We all did it — every manager and leader — because the alternative was potentially no hires and no business. The employer-employee power shift arose, and with it, the dark side to all the perks and benefits.
An unwitting compromise of strategy
In the tactical rush to serve our employees, some strategies are being undermined. Any perk and benefit should align with what the organisation stands for and in achieving its mission. A business principle of ‘customer obsession’ while offering employees a four-day working week perk, surely has your customer impacted?
Ironically, the same employees hold organisations acutely accountable for ‘living’ corporate values and so we have a dilemma.
A muddle of values
We have our corporate values, and ideally, employee values are in sync. That is where the magic lies in any workplace culture. Flexible working is appealing to most employees and acts as a strong lure. At the corporate level, we say the purpose is to reduce stress and achieve a better work-life balance, but does it?
Really, we are doing it because we don’t have much choice. We haven’t put in place the right structures and policies to support such a monumental shift away from how we used to work. We think we have, but we haven’t. Suddenly, the eight-hour day is out the window. Instead, we work 10-plus hour days for a compressed work week or stretch our job over seven days to fit in with life’s priorities.
Reports show the US, Canada and East Asia tied for the highest level of stress at 52 per cent and Australia and New Zealand had the second highest at 47 per cent. Now what? Add in the ‘right to disconnect’, and it’s all a bit confusing. How does that work when we connect at all hours?
The impact on engagement
At the organisational level, we refer to it as employee engagement, but let’s call it what it truly is, happiness at work. For all the perks and benefits, we are not that happy. Engagement levels are dropping to its lowest level in more than a decade. In America, that translates to nearly five million fewer employees now engaged (or happy) in their work.

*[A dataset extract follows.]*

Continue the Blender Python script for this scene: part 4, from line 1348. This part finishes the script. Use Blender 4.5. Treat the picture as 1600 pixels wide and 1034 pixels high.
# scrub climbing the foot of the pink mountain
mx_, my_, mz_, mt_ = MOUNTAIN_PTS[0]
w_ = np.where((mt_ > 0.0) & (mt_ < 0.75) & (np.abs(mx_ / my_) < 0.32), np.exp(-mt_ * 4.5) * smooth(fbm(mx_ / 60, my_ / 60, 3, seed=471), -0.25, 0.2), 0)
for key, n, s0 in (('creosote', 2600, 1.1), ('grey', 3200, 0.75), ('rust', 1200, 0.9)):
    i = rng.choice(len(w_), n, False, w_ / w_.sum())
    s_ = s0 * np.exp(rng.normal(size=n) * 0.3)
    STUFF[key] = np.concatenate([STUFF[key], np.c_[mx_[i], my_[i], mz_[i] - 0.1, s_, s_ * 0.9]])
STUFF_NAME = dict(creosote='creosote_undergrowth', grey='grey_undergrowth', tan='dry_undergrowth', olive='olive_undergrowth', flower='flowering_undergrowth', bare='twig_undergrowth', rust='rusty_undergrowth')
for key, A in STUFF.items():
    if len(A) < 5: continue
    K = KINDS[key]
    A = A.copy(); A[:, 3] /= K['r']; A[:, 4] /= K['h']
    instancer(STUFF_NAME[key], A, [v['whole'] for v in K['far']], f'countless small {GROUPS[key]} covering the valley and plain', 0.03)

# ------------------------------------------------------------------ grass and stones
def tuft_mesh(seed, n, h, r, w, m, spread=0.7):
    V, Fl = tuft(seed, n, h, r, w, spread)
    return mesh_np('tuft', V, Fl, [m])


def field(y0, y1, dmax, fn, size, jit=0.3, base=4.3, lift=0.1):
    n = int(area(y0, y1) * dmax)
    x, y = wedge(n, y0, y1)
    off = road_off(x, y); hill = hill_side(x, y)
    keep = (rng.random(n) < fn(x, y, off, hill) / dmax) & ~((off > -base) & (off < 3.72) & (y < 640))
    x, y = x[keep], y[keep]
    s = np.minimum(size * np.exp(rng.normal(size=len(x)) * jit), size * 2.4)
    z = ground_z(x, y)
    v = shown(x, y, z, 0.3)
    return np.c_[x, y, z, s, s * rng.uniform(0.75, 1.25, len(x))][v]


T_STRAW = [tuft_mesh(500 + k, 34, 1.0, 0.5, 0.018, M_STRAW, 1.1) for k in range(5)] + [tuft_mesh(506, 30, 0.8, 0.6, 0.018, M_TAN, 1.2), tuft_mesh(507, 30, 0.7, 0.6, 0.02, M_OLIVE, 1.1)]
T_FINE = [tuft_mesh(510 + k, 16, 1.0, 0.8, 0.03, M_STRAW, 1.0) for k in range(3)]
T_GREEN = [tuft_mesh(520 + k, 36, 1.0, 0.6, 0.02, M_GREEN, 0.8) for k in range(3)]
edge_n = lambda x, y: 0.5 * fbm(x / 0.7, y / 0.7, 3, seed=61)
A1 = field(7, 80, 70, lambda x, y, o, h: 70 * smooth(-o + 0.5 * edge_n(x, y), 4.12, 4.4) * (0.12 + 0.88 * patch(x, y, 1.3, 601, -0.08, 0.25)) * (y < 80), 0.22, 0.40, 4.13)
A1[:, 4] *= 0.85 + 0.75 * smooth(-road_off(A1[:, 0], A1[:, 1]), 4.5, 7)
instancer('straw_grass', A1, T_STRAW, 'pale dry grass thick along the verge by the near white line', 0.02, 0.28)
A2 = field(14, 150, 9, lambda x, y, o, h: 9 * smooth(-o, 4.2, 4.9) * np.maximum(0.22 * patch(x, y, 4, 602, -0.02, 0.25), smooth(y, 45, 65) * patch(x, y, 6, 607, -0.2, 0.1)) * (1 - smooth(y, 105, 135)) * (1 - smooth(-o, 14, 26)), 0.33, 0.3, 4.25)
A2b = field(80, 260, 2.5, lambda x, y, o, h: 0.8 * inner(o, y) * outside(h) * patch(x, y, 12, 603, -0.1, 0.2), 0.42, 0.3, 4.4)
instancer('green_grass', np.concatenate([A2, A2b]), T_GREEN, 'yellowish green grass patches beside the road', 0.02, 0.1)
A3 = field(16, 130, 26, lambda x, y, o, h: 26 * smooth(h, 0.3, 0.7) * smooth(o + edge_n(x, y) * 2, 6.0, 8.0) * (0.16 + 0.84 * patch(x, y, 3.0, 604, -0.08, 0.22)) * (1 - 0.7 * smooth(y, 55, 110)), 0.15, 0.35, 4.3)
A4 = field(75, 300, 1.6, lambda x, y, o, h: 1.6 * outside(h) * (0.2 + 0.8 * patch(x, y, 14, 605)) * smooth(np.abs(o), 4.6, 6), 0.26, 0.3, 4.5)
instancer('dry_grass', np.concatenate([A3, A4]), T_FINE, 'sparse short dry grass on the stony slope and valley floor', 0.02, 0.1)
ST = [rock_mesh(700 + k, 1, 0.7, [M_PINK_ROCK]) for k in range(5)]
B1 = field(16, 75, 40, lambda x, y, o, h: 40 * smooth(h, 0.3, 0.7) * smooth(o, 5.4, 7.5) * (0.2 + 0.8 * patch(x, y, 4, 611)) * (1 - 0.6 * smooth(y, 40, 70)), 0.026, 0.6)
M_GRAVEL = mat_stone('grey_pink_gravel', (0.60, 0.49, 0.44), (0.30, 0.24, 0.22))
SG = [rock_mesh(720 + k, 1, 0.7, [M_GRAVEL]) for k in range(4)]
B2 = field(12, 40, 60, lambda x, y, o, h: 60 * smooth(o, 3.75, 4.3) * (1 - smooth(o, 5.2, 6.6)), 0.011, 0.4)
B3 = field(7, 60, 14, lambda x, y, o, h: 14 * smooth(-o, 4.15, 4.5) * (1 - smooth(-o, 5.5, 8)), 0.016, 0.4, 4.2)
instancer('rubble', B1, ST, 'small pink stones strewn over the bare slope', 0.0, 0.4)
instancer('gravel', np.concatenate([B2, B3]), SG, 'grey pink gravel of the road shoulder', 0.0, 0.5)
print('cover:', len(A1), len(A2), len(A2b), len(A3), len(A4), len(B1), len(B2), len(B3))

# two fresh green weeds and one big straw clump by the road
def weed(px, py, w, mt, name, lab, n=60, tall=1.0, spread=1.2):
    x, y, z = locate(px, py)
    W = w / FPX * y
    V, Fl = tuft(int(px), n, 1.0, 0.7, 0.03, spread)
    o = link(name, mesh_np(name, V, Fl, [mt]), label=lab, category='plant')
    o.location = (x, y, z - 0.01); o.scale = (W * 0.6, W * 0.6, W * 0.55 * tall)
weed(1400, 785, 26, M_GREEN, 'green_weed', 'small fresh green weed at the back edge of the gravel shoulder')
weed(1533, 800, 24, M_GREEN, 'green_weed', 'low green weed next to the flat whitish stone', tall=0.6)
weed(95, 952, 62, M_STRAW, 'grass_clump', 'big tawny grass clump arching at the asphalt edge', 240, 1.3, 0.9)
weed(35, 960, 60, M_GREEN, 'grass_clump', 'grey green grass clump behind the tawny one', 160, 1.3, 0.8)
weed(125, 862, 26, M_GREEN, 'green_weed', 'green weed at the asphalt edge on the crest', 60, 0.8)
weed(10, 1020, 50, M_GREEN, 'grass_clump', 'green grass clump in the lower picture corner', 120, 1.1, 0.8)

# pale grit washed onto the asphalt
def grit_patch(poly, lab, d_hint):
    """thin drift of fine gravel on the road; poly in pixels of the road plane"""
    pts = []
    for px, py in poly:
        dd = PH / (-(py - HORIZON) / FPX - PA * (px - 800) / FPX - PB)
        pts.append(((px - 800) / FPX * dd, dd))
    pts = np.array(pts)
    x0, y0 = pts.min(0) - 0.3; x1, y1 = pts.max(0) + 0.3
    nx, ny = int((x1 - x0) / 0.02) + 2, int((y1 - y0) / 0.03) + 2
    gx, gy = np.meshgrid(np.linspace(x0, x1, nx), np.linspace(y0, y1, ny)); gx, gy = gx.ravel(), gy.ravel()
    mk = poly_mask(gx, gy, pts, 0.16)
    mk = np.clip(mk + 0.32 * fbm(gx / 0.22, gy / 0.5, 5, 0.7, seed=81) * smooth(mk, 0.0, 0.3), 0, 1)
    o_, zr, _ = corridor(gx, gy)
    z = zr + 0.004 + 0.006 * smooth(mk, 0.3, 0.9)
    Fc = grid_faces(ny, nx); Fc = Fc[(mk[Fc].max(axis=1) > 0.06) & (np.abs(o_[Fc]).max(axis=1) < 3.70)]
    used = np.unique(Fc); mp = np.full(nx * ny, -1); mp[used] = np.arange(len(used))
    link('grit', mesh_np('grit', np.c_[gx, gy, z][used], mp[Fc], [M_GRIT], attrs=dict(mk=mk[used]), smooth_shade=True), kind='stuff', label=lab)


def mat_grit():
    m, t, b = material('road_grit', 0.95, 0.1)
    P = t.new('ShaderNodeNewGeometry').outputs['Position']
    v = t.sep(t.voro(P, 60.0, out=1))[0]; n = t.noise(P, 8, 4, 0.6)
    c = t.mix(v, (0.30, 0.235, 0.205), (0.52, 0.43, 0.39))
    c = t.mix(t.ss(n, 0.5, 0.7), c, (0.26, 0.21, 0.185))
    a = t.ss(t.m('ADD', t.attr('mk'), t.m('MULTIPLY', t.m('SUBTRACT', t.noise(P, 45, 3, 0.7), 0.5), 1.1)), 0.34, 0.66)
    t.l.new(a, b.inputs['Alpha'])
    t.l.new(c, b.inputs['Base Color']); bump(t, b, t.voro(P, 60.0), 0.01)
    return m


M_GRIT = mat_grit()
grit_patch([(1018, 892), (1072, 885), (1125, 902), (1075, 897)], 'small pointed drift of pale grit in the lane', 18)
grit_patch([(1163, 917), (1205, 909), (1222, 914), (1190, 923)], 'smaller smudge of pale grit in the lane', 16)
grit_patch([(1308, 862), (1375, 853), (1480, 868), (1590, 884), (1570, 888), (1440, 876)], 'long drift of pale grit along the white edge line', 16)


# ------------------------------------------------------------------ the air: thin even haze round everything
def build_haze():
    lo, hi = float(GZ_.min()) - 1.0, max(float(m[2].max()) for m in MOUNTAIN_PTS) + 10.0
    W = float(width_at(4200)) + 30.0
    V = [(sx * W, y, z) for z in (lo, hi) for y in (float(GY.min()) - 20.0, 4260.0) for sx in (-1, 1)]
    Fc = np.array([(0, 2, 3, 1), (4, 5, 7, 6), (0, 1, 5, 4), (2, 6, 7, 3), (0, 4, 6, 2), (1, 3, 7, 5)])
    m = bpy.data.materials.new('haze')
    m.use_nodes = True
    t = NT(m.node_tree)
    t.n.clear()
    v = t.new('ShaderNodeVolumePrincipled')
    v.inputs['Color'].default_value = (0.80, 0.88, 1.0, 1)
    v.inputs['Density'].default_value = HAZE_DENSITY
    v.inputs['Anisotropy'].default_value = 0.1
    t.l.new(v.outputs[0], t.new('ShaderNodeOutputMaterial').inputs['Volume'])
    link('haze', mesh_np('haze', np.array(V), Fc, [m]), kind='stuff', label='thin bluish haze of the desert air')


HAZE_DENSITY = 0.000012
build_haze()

As for retention, one-third of new employees quit after about six months. Right back where we started, hiring and rehiring, this time let’s think carefully about what we offer.
Who picks up the cheque?
All the perks and benefits and it’s still not enough. With falling engagement levels and retention rates, productivity is an inevitable fallout. Yet milestones must be achieved, shareholder value created, and customer deliverables met.
Who carries the workload gap?
If you are lucky, it’s your manager. Does their work-life balance, and well-being not matter? It should. Over 50 per cent of managers feel burned out, a higher number than our employees. Or is your customer the one who is paying? It’s probably both.
Stop the kowtow
Employee motivators are not what they were. In 2018, a Deloitte survey found pay and a positive culture were at the top of the wish list for Millennials and GenZ, with ‘benefits’ and ‘perks’ such as flexibility and well-being right down the list. Now, so strong are benefits like flexibility that 98 per cent of the workforce want it and in Europe, 66 per cent believe it should be a legal right.
It might seem it is all about the perks, but that’s up to us to shift the mindset to re-engage and motivate. Select the perks and benefits that are of actual value to your employees and get rid of the token gestures. Ensure the benefits work for your organisation, fit your culture, and serve your customers. Own them. Then, put in place, the right structures to support your employees and business.